Alex G was originally the solo project of Alex Giannascoli, who described the band’s forming in an interview with the Daily.

“I had a bunch of recordings -- I record myself a lot, ever since I was a kid. This band formed when people started asking us to play...asking me to play shows, and I wanted a full band, so I got these guys to play with me.”

Formerly a student at Temple University, Giannascoli described his decision to leave school to pursue music as an endeavor, since he did not have the time to manage the two.

He describes two of his biggest musical influences as Modest Mouse and Aphex Twin, the melange of electronic and harder punk rock evident in his work. Yet it is Giannascoli’s prowess as a songwriter that is finally getting him the wider recognition he so rightly deserves. With a stripped down minimalism and an aggressive detouring from the traditional verse-chorus-verse lyrical pattern, Giannascoli employs plays-on-words and naked descriptors. His lyrics are easy to swallow and hard to digest. “Black Hair,” off of the LP "DSU"(2014), features the lines “don’t hang up the phone / i love you to death / eternal return / eternal return / eternal return / eternal return,”while “Rejoyce,” also off “DSU,” fills a mere 12 lines on a song of 1:51 timeframe with enough compressed angst to supply an entire room full of 18-24 year-olds, still unsure of where to take their lives. The entirety of “Rejoyce's" lyrics follow, “ash / blowing through her hair / blowing out the window / selfish but / doesn’t mean a thing / bites you raw / i don’t wanna leave / i just wanna close the door / grass is growing up my legs / breaking up the floor / run from angela.”

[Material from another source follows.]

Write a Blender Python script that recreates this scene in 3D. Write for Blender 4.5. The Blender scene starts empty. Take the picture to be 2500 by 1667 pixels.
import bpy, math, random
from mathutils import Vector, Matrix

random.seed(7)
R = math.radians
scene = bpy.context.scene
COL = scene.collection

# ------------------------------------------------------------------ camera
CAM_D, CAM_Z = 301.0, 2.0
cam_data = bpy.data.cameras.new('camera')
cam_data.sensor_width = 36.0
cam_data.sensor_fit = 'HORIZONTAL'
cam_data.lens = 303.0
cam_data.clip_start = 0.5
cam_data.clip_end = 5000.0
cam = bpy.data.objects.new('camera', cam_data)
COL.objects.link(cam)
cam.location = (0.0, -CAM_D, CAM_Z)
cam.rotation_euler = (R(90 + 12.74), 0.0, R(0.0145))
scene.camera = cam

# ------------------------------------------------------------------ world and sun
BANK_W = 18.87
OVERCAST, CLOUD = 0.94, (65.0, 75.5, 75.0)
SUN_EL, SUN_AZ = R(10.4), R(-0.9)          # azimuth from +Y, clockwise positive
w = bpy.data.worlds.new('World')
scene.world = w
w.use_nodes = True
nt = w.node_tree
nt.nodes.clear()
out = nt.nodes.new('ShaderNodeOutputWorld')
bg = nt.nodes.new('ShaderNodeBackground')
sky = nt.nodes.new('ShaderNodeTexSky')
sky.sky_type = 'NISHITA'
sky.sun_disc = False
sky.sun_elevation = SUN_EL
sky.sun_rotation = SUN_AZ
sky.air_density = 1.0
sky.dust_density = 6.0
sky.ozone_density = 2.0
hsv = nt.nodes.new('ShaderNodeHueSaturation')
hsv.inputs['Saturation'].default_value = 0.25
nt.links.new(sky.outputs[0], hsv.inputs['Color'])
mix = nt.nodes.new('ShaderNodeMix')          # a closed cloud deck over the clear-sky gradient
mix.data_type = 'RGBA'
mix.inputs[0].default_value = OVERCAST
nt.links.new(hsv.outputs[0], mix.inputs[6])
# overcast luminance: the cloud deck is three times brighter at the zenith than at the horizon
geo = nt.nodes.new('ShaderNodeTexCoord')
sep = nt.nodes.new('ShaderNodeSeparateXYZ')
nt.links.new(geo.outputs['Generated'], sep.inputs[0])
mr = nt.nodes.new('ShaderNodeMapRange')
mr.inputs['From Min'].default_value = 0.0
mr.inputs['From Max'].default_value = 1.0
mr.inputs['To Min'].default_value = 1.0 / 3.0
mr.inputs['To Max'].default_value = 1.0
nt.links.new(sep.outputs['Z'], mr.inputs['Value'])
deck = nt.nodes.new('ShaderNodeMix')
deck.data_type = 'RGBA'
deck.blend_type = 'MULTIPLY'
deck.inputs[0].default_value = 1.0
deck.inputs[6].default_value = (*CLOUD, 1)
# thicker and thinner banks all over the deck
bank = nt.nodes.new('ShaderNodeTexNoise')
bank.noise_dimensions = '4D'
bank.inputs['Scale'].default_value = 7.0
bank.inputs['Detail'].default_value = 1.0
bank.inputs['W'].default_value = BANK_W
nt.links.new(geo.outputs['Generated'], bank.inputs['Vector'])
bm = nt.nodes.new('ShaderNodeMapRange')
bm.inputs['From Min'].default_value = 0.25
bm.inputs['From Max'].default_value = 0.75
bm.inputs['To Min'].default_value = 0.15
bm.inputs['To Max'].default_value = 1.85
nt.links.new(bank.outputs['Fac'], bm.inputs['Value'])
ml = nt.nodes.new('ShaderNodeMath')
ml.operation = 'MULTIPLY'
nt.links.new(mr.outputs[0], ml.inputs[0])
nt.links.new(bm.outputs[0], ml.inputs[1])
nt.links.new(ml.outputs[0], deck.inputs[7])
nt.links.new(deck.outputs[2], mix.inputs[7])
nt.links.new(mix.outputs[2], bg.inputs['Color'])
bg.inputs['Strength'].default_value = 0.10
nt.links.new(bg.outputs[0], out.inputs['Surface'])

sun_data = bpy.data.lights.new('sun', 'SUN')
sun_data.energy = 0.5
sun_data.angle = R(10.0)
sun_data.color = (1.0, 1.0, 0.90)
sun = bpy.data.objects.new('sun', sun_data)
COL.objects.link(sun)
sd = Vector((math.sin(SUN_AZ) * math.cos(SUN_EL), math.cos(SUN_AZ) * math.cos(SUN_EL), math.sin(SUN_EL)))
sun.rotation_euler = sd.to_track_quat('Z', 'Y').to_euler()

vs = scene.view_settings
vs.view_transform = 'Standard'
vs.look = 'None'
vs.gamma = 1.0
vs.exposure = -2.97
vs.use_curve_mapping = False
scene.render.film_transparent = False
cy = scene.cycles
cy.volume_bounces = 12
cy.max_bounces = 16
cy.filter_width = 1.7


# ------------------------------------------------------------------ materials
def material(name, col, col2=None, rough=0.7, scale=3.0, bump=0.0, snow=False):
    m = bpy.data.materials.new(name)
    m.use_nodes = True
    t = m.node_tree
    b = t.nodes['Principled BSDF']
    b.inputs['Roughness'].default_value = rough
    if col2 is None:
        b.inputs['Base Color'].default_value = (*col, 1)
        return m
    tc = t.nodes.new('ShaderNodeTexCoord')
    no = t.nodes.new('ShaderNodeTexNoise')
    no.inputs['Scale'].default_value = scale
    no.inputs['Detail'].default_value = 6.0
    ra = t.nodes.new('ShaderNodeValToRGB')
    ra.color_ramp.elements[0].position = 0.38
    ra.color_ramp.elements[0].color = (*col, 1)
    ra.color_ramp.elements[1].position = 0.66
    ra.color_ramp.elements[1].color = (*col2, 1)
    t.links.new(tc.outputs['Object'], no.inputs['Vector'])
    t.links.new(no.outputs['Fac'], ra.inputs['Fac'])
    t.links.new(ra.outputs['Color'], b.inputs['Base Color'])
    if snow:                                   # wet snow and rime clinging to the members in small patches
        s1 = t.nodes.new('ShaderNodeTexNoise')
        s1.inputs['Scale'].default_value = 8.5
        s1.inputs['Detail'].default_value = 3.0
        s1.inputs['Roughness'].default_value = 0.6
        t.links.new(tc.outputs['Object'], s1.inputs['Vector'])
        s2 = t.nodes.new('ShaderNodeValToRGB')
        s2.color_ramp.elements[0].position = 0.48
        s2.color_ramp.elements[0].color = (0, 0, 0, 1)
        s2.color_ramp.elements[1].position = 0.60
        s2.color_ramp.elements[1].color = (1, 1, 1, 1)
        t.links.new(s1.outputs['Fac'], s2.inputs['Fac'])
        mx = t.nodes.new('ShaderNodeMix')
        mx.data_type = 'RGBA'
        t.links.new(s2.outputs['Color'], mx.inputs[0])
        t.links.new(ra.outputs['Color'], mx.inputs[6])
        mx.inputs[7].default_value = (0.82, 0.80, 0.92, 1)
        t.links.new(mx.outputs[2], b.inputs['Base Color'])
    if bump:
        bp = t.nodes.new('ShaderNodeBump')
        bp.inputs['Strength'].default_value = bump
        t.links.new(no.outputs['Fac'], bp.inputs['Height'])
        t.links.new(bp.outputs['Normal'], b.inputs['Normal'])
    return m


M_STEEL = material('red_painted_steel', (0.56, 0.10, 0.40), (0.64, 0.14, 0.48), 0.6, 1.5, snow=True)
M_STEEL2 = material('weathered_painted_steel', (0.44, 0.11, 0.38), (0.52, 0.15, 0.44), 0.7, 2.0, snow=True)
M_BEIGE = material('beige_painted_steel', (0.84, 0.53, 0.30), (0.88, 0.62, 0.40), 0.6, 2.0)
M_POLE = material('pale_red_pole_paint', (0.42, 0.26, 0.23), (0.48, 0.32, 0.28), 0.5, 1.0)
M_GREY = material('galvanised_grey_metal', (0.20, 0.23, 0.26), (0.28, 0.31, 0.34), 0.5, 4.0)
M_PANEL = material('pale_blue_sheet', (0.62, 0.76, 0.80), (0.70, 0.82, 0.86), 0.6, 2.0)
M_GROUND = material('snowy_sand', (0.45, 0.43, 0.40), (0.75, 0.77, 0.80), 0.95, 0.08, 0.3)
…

For the complexity of his work, Giannascoli is unperturbed by, or perhaps ambivalent to, questions about his songwriting techniques.

“It’s not a lot of conscious effort," he says, "I just do what I think sounds cool. I try to keep it simple and ambiguous and have it sound cool and evoke cool images.” Yet his nuanced, truncated slices of middle American angst are gaining him wider recognition. Interviews in Fader and reviews in Rolling Stone rave about Giannascoli’s edging closer to the cusp of greatness.

Perhaps it is the humble beginnings of a musician of his caliber that has made Giannascoli shy away from easily falling for such high praise. After self-releasing his first two LPs -- “Rules”(2012) and "Trick”(2012) -- on Bandcamp, both albums are now being digitally remastered and sold en masse, to be re-released on April 6. This change, following years of simply shelling out goods one at a time to listeners online, indicates that the medium of the internet may have given Giannascoli a healthy dose of  both cynicism and reality. 

For now, the young poet envisions the future of the band as a continuation of the present.

“Shows like this are cool. Shows that we can make a living off of and we don’t have to be on tour every day of the year,” he said. 

It is clear that Giannascoli not only knows exactly what’s he’s doing, but he also knows how to do it in order to achieve great success, if that is, in fact, the path he wants to take.